Tribunes

Infrastructures : les solutions illusoires du gouvernement

Par Patrice Salini, économiste des transports

À force de volonté « disruptive », le gouvernement semble avoir une tendance affirmée à inventer des « solutions » illusoires. C’est du moins ce que m’inspire, après la catastrophique gestion de la réforme de la SNCF, l’annonce de mesures destinées à « la sécurité des ouvrages d’art de transport routier » (Conseil des ministres du 22 août). Mais quoi, diriez-vous, un conseil d’orientation des infrastructures, un audit international et une majoration de crédits (de 100 millions €), c’est un premier pas… Certes, mais curieux ! Charger un conseil ad-hoc de définir des orientations en matière d’infrastructure est une nouvelle façon de palier d’absence de structure de concertation (CNT) et de planification (C.G du Plan) dans un domaine où l’une et l’autre sont si indispensables. Pour autant, n’est-ce pas aussi le travail de l’Administration que de permettre d’alimenter un débat public et parlementaire, et comment dissocier un tel travail du reste de la réflexion sur l’avenir des transports. Mystère ?

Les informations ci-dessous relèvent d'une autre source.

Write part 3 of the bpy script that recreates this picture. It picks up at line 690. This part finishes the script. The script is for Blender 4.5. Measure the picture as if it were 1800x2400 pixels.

L’audit international, chargé d’auditer le patrimoine et de chiffrer les besoins pour les 20 prochaines années, est aussi très étonnant. L’État dispose en effet, outre ses services centraux et déconcentrés des routes, deux outils majeurs que sont le Centre d’études et d’expertise sur les risques, l’environnement, la mobilité et l’aménagement (CEREMA, plus de 2 800 personnes), et l’Institut français des sciences et technologies des transports, de l’aménagement et des réseaux (1000 personnes). Pourquoi donc ne pas faire appel à ceux dont non seulement c’est le métier et la mission, mais tout bonnement qui ont la connaissance des réalités françaises dans le détail, et un certain discernement tiré de l’expérience. La mobilisation des moyens propres de l’État aurait eu le mérite de l’efficacité. Mais on en a décidé autrement. Pourquoi ? Là aussi mystère.

Sauf que, selon les syndicats FO[1] du CEREMA, ce dernier « est voué à perdre plus de 500 postes d’ici 2022 (soit de l’ordre de 20 % des postes de l’établissement supprimés), suivant un rythme double à celui imposé en 2018 à son ministère de tutelle, pourtant champion des baisses d’effectifs. Un contexte qui a conduit en 2017 à la démission de son Président et de son Directeur Général. » Va comprendre ! La priorité serait donc de baisser l’expertise d’un domaine prioritaire …

Reste la mobilisation de moyens supplémentaires pour l’entretien des routes. Une nécessité qui ne peut être découverte aujourd’hui ! Nous savons en effet que l’effort public a décru fortement depuis de nombreuses années, et l’état d’entretien est clairement en baisse ou, au mieux, stagnant comme en atteste le document publié avec le projet de budget 2018.

Il est donc faux de parler d’effort constant ou de priorité « depuis juillet 2017 » comme le fait la Ministre.